What would it take not to feel threatened? What would give you a feeling of empowerment regardless of what others think, a sense of security within your own thought realm?
As Eckhart Tolle says a conscious conversation is only possible when you put forward a point of view without self-identifying with it, without identifying with your mental position. Only then, he adds, can you play with it and its words.
If having to be right is a default mode, perhaps playing in the ambit of being wrong would loosen the tyrannical grip of right. Sincerely examining the wrongness of your view would offer an overt and legitimate exploration of the alternative without denting fragile egos. I am not suggesting that we don’t already consider alternatives when forming our opinion but I am suggesting that opinions rooted in rigidly imposed fundamentals of right and wrong, can filter through our mental narrative, heavily influencing our judgement while drowning our inner voice.
We are used to arguing two dimensionally, tossing the bone (that one that we pick with the other party!) between right and wrong. But from the premise of I am wrong, we can position ourselves on the other side of the fence and take in the view.

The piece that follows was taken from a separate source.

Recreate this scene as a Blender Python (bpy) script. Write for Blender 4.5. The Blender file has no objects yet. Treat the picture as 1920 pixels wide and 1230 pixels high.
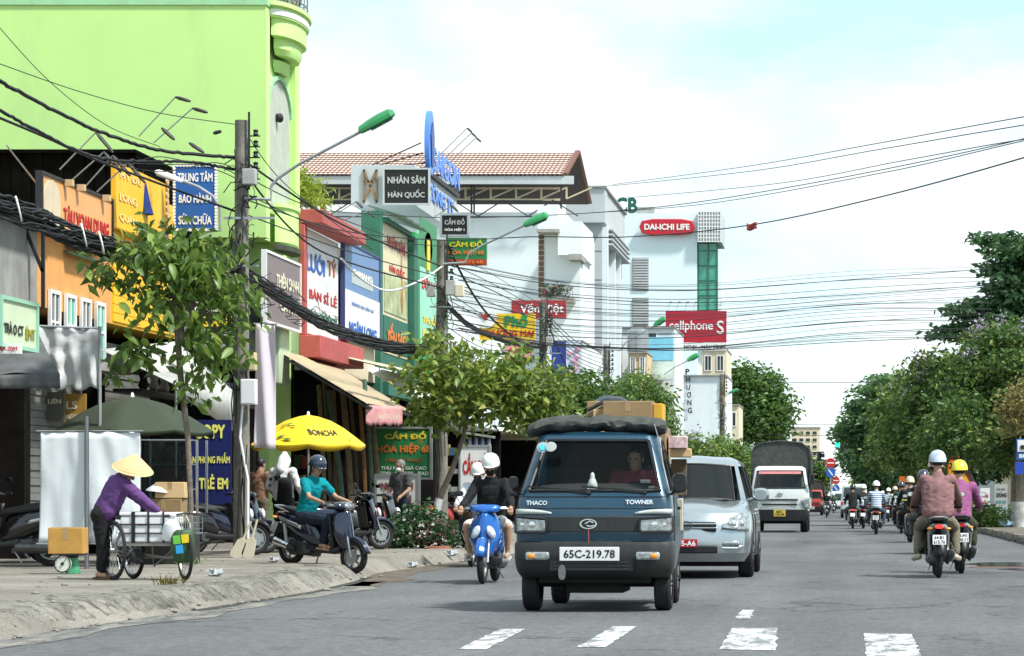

In fact, I would actually like to establish a Discourse Club based on that premise of I am wrong – the premise from which to launch each session. Can you imagine the contortions that a mind, set in the template of I am right, would have to undergo to release itself? Initially it would feel like writing with the non-dominant hand.
To get the pendulum smoothly swinging between opposing views, we need to know what they are and understand both as if both belong to us and neither belongs to us, and only then will the pendulum be balanced enough to swing with rhythm. We create that momentum through the ability to visit both poles with ease, without egoic attachment or rigidity influenced by the past, but purely with flow.
That would ease the two-dimensional swing. But, can we not evolve beyond the confines of right and wrong, which in essence means that if I am right, you are wrong?
There is another dimension and that is the third anticipatory notion where we supersede the language barrier of two dimensionality. It moves beyond right and wrong to the state where both are right and both are wrong. It’s a third perspective taken on behalf of both perspectives. It’s akin to saying “I am that I am.” In other words, I am not this and I am not that, I am this AND I am that. Therefore, I am all of them and none of them - an unbiased neutral.
This may take some time to digest, but it’s the word ‘anticipatory’ that shone a light for me, one that highlighted being receptive, with a mind wide open to all possibilities. The opposite would be closed and therefore rigid, and instead of receiving, more likely to give (or is that impose?) viewpoints.
Eckhart Tolle believes that a state of pure awareness arises when we become comfortable in the state of not knowing. Initially it may seem as if you know less than before because you no longer have the compulsion to interpret and judge everything. When Socrates said “I am wise because I know that I know nothing”, he was, according to Tolle, describing the foundation of the state of spacious awareness or presence, a state in which there is a cessation of mind activity without loss of consciousness. It was out of this state that his enormously creative teaching and deep insights arose.
“Out beyond ideas of wrongdoing and rightdoing, there is a field. I’ll meet you there.” ~ Rumi
Perhaps The Discourse Club can evolve from the I am wrong premise to that of Rumi’s field.
A sound and sensible article on the human condition. A premise which, if taken to heart by the many, would naturally and indelibly transform our world into its next stage of evolution. You get a thumbs up from me!
Regards
Sandra Garcia
Gill, this was such an incredibly thought provoking writing. It so resonated with me - especially coming from a family where each one of us was “always right.”